Eurozone: automatic fiscal stabilisers

The size of automatic fiscal stabilisers can be assessed based on the change of the cyclical component of the government budget balance. This corresponds to the difference between the overall budget balance and the cyclically adjusted deficit (or surplus). In a recent paper[1], the European Commission shows that following a positive 1% shock to GDP, about half is absorbed by the automatic stabilisers, essentially because government expenditures change less than GDP. However, a more fundamental question is what difference this makes to the development of spending and GDP when second round effects are taken into account.

A counterfactual analysis in an earlier European Commission paper[1] sheds light on this. The authors simulate a shock of an equivalent size, in terms of GDP contraction, as the Great Recession and compare the medium-term consequences in the presence of automatic stabilisers and in case they are switched off[2]. They conclude that the degree of stabilisation is fairly significant: “Our results indicate that automatic stabilisers could have ironed out 13 per cent of the drop of GDP in the euro area compared to a benchmark budget with fixed levels of revenues and expenditure”. The effect is even bigger (27%) compared to a situation where tax revenues and government expenditures are kept constant as a share of GDP.

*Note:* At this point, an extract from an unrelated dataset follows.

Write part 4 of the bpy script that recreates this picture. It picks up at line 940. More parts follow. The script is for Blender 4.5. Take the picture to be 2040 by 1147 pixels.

Although it is far from negligible, whether this cushioning effect is sufficient is debatable. The reaction of households and companies to shocks in income and earnings depends, amongst other things, on whether the impact is considered to be short-lived or longer-lasting. The more overwhelming the policy reaction, the bigger the feeling that the income or earnings drop will be very temporary. This ‘shock and awe’ approach has been used by the ECB in its comprehensive set of easing measures announced in September: several decisions of limited scope, announced jointly, are supposed to generate a bigger impact than if they were introduced sequentially. Turning to fiscal policy, this raises several questions. Are households sufficiently aware of the existence and potential impact of fiscal stabilisers? Given the automatic nature of the stabilisers, does the absence of an announcement effect, which is present in case of a discretionary fiscal impulse, reduce its effectiveness in supporting confidence? Will economic agents incorporate in their decisions today the expected cumulative impact of the automatic stabilisers? These questions warrant a debate in the eurozone on the role of discretionary fiscal policy, as a complement to automatic stabilisers, in case of a recession: who does what, how much and how quickly?

[1] Automatic fiscal stabilisers in the EU: size & effectiveness, European Commission, European Economy, Economic Brief 045, May 2019

[2] Automatic fiscal stabilisers: What they are and what they do, European Commission, European Economy, Economic Papers 452, April 2012

[3] The ‘switching off’ is simulated in two different ways. In one case, the ‘automatic’ decline in tax revenues and increase in government spending is neutralised by fiscal measures which keep revenues and expenditures at their pre-recession level. In a second scenario, taxes to GDP and government expenditures are kept constant as a share of GDP at their pre-recession level.